It's striking that these policy announcements have become quite necessary.
A sign is posted in front of a Panera Bread restaurant on June 3, 2014 in San Francisco, California.
A sign is posted in front of a Panera Bread restaurant on June 3, 2014 in San Francisco, California.
In the spring, some national restaurant chains, including Chipotle, Chili's, and Sonic, issued statements on a pressing national issue: going forward, their customers should not bring loaded firearms into their establishments.
As Michele Richinick reports, the list of chains following suit keeps growing.
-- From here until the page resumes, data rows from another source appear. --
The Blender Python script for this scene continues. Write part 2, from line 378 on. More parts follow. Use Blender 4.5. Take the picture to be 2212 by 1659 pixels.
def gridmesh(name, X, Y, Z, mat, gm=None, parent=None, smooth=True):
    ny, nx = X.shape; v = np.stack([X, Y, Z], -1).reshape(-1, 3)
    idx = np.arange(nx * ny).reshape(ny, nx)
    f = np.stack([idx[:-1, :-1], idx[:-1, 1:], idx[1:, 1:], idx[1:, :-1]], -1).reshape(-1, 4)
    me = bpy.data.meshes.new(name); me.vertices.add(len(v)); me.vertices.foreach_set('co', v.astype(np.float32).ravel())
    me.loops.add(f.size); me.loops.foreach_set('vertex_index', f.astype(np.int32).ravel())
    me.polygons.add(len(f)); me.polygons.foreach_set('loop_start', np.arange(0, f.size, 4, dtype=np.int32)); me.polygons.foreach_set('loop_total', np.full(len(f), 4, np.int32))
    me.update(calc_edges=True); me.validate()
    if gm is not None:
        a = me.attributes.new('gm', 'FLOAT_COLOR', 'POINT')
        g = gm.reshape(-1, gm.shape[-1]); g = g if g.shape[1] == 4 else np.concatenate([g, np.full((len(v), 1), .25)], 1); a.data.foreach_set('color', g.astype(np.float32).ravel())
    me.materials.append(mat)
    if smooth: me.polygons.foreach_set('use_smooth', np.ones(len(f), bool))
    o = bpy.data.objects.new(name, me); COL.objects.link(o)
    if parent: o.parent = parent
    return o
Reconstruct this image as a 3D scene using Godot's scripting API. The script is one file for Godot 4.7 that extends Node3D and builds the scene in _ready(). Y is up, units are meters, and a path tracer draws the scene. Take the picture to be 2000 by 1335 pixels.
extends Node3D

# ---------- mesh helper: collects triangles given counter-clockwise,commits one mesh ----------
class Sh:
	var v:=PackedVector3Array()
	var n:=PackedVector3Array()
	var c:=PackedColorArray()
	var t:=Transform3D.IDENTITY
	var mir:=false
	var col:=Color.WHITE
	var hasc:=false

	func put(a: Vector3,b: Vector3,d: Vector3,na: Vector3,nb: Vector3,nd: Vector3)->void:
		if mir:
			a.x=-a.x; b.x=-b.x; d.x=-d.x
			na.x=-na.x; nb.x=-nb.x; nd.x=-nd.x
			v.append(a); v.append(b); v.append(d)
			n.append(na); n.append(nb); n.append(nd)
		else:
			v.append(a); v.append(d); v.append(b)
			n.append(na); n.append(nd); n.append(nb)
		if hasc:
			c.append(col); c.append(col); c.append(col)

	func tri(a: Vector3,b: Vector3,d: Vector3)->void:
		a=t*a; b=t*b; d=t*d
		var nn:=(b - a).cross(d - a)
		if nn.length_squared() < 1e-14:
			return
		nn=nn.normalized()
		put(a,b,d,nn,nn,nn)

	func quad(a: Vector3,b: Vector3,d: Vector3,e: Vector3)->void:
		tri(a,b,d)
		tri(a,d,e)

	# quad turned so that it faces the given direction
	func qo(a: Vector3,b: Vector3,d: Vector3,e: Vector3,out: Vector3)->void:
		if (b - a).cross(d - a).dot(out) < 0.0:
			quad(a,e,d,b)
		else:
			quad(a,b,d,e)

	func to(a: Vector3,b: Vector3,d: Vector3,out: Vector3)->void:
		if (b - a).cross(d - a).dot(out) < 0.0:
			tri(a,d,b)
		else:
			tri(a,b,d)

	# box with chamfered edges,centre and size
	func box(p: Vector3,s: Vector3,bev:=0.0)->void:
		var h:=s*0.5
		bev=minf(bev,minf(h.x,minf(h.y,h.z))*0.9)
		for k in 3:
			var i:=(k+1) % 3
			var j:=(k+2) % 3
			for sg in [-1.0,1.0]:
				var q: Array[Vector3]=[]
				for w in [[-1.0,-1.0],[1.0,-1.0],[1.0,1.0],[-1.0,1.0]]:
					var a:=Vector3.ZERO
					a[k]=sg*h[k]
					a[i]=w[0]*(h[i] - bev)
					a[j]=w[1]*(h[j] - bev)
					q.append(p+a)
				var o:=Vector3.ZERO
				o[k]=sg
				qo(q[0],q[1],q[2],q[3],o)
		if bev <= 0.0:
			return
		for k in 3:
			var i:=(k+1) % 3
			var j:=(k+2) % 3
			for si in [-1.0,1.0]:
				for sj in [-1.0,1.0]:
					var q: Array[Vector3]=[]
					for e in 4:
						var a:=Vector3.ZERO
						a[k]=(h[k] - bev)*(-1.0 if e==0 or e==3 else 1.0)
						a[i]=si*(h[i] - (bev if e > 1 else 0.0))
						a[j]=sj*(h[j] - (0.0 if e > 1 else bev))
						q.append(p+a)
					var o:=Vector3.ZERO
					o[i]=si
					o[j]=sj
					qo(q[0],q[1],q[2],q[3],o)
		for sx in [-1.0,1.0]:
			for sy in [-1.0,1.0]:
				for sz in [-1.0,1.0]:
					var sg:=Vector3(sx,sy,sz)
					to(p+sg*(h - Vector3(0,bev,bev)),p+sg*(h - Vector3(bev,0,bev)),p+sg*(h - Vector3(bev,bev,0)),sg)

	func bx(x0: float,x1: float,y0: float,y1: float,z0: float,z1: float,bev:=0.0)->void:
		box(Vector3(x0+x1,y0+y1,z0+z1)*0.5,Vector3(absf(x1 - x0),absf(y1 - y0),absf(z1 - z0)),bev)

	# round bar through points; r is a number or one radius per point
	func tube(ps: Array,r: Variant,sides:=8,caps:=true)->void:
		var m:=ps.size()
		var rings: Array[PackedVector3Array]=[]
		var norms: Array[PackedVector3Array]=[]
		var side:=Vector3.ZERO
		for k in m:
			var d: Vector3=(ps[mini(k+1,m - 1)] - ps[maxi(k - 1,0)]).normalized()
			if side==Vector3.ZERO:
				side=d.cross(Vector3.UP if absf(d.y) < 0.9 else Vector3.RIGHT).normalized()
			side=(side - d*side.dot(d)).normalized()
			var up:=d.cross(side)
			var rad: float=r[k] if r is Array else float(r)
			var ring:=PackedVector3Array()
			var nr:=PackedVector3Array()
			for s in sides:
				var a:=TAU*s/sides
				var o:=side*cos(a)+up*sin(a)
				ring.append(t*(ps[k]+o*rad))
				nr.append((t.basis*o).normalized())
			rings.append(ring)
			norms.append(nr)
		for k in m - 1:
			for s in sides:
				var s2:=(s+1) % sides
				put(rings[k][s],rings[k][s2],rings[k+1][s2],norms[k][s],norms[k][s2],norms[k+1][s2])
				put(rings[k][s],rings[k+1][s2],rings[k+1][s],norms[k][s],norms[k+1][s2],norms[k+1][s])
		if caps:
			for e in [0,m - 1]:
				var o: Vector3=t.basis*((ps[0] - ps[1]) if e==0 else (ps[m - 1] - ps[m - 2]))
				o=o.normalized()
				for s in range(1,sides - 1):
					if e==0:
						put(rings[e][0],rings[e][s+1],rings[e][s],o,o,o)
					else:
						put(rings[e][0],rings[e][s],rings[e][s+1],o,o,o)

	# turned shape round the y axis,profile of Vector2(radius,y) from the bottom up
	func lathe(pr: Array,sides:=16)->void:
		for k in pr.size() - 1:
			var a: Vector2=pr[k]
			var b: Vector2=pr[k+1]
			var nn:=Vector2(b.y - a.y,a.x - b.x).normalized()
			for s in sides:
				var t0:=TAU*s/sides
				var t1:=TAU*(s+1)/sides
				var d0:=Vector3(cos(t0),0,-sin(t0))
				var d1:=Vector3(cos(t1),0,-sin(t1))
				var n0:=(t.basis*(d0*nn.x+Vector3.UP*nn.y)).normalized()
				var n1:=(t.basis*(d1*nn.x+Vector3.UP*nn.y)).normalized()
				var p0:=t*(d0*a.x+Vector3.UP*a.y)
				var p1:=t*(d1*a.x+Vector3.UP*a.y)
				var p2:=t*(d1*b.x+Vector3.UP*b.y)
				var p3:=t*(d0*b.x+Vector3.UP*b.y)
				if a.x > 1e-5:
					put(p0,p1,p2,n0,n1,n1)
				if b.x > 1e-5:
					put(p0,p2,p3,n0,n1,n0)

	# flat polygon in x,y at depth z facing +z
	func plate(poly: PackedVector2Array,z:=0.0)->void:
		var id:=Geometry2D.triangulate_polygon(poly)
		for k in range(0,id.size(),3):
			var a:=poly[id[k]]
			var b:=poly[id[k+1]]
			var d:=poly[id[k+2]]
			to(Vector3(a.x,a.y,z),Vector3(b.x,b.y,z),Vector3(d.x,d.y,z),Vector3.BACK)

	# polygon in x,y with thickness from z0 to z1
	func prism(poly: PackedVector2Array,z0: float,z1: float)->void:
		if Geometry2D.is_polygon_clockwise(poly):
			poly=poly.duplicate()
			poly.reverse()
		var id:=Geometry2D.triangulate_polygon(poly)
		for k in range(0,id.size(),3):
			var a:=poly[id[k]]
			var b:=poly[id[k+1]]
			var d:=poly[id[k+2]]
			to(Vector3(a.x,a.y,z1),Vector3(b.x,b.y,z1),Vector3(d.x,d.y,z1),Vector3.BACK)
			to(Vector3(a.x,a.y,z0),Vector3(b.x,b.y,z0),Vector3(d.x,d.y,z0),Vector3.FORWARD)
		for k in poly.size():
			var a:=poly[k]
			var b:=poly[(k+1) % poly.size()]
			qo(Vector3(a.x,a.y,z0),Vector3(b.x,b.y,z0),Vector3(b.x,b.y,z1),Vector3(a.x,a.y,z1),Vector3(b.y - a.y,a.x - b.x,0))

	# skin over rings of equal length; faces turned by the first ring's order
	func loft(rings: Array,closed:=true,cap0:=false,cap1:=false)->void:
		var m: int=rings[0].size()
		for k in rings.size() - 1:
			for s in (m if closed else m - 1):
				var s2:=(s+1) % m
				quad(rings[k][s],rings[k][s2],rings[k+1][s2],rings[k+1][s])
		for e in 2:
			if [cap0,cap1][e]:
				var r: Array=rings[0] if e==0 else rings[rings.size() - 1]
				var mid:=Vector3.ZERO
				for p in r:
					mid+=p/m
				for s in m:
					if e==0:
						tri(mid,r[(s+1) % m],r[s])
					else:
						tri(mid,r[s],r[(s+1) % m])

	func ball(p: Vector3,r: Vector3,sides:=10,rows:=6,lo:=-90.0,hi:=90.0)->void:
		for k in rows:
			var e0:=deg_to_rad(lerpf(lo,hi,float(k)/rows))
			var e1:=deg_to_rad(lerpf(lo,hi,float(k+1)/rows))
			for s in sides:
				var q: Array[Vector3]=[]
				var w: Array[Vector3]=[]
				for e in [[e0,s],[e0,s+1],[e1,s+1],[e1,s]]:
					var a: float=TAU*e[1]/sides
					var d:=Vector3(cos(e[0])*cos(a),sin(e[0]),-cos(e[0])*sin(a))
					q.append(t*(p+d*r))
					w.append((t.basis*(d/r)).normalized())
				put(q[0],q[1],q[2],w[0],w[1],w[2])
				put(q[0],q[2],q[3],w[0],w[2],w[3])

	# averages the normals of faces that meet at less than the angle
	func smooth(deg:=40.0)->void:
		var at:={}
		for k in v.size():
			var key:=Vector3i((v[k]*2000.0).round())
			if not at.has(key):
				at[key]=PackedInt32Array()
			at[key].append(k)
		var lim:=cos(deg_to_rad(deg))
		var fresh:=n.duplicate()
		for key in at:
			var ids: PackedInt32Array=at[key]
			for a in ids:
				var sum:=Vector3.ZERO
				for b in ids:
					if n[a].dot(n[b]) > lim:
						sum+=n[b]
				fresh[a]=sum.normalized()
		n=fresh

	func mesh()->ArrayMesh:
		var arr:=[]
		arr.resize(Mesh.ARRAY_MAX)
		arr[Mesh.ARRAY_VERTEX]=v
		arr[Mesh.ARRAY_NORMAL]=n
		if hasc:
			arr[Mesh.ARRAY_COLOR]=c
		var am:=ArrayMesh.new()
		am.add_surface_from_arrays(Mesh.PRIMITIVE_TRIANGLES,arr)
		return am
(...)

In a move unlike any other management persuaded by national campaigns to alter their gun policies, the CEO of Panera Bread is asking customers to leave their guns at home. Throughout the past year, members of Moms Demand Action for Gun Sense in America have influenced various corporations to ban armed individuals from entering stores. The companies typically respond promptly to the petitions by asking clients to refrain from possessing firearms while dining or shopping at the various locations across the country. A spokesperson for the pro-reform gun group said the moms and Panera management had discussed the possibility of a firearms prohibition in the months prior to the CEO's ultimate choice on Monday. But CEO Ronald Shaich proactively adopted new regulations, unprompted by a national campaign against his stores.

In a statement to msnbc, Panera Bread said, "Within our company, we strive to create Panera Warmth. This warmth means bakery-cafes where customers and associates feel comfortable and welcome. To this end, we ask that guns not be brought into this environment unless carried by an authorized law enforcement officer. Panera respects the rights of gun owners, but asks our customers to help preserve the environment we are working to create for our guests and associates."
The new policy applies to all North American locations and takes effect immediately.
The Panera Bread announcement also comes just a month after Target unveiled a policy asking that its "guests not bring firearms to Target -- even in communities where it is permitted by law." Similar no-firearms policies have been announced this year by Costco, Toys "R" Us, Babies "R" Us, Whole Foods Market, and IKEA.
What I continue to find amazing is that these policies have become quite necessary.
As we've discussed before, the issue came to the fore recently when “open-carry” enthusiasts made a spectacle of bringing assault rifles into various public establishments. The point wasn't to rob them or scare ransom consumers, but rather, these folks pulled these stunts in some states there are laws that allow such activities.
The point, in other words, is for these gun activists to take advantage of open-carry laws simply because they can.
The National Rifle Association described such antics as “weird” and needlessly “scary” to the public at large. The far-right group apologized soon after.
The irony is, the “open-carry” enthusiasts have created conditions in which a growing number of chains and retailers have felt the need to move sharply in the opposite direction.